What is needed: Drop every picture. Then return, exactly, the lines from the beginning of the listing below through the one containing "R = math.radians".

Source excerpt:

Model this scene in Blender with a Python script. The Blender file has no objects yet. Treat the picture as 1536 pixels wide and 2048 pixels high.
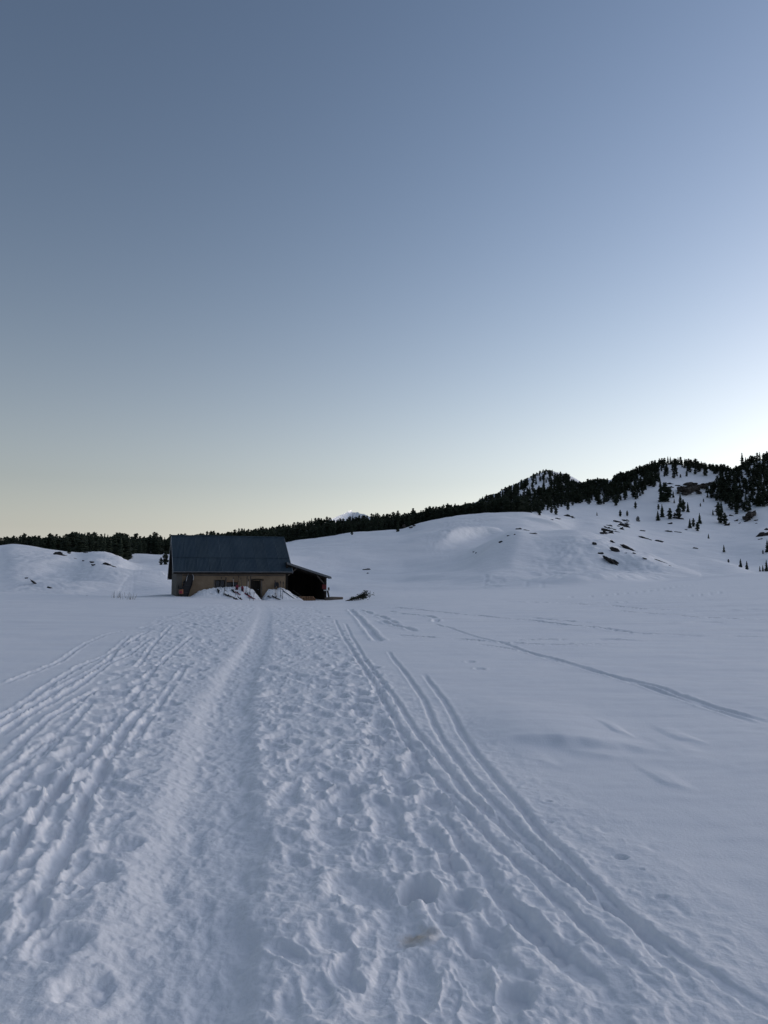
import bpy, bmesh, math, random
import numpy as np
from mathutils import Vector, Matrix, noise as mnoise

random.seed(7)
RNG = np.random.default_rng(11)
sc = bpy.context.scene
COL = sc.collection
R = math.radians

# ---------------------------------------------------------------- camera, sky, sun, exposure
CAM_Z, PITCH, FPX = 1.62, R(5.02), 1479.0
cam = bpy.data.cameras.new('camera')
cam_ob = bpy.data.objects.new('camera', cam)
COL.objects.link(cam_ob)
sc.camera = cam_ob
cam.sensor_fit = 'VERTICAL'
cam.sensor_height = 36.0
cam.lens = 36.0 * FPX / 2048.0
cam.clip_start, cam.clip_end = 0.1, 20000.0
cam_ob.location = (0, 0, CAM_Z)
cam_ob.rotation_euler = (math.pi / 2 + PITCH, 0, 0)

SUN_AZ = R(64.0)                          # azimuth clockwise from +Y: the sun has just gone behind the ridge
SKY_EL, SUN_EL = R(3.0), R(29.0)          # the afterglow over the ridge is the (wide, soft) sun lamp
world = bpy.data.worlds.new('World')
sc.world = world
world.use_nodes = True
wn, wl = world.node_tree.nodes, world.node_tree.links
sky = wn.new('ShaderNodeTexSky')
sky.sky_type = 'NISHITA'
sky.sun_disc = False
sky.sun_elevation, sky.sun_rotation = SKY_EL, SUN_AZ
sky.altitude, sky.air_density, sky.dust_density, sky.ozone_density = 1500, 1.0, 2.0, 1.0
# twilight: whole dome slightly tinted, brighter towards the sun's azimuth (smooth over the full sphere)
tc = wn.new('ShaderNodeTexCoord')
dot = wn.new('ShaderNodeVectorMath'); dot.operation = 'DOT_PRODUCT'
dot.inputs[1].default_value = (math.sin(SUN_AZ), math.cos(SUN_AZ), 0)
mul = wn.new('ShaderNodeMath'); mul.operation = 'MULTIPLY'; mul.inputs[1].default_value = 0.47
ex = wn.new('ShaderNodeMath'); ex.operation = 'EXPONENT'
vm = wn.new('ShaderNodeVectorMath'); vm.operation = 'MULTIPLY'
vm.inputs[1].default_value = (1.15, 1.135, 1.355)
sca = wn.new('ShaderNodeVectorMath'); sca.operation = 'SCALE'
wl.new(tc.outputs['Generated'], dot.inputs[0])
wl.new(dot.outputs['Value'], mul.inputs[0])
wl.new(mul.outputs[0], ex.inputs[0])
wl.new(sky.outputs[0], vm.inputs[0])
wl.new(vm.outputs[0], sca.inputs[0])
wl.new(ex.outputs[0], sca.inputs['Scale'])
# low air is greyer than the dome above it
sep = wn.new('ShaderNodeSeparateXYZ')
ab = wn.new('ShaderNodeMath'); ab.operation = 'ABSOLUTE'
fa = wn.new('ShaderNodeMath'); fa.operation = 'MULTIPLY'; fa.inputs[1].default_value = -5.5
fe = wn.new('ShaderNodeMath'); fe.operation = 'EXPONENT'
hs = wn.new('ShaderNodeHueSaturation'); hs.inputs['Saturation'].default_value = 0.05; hs.inputs['Value'].default_value = 1.1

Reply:
Model this scene in Blender with a Python script. The Blender file has no objects yet. Treat the picture as 1536 pixels wide and 2048 pixels high.
import bpy, bmesh, math, random
import numpy as np
from mathutils import Vector, Matrix, noise as mnoise

random.seed(7)
RNG = np.random.default_rng(11)
sc = bpy.context.scene
COL = sc.collection
R = math.radians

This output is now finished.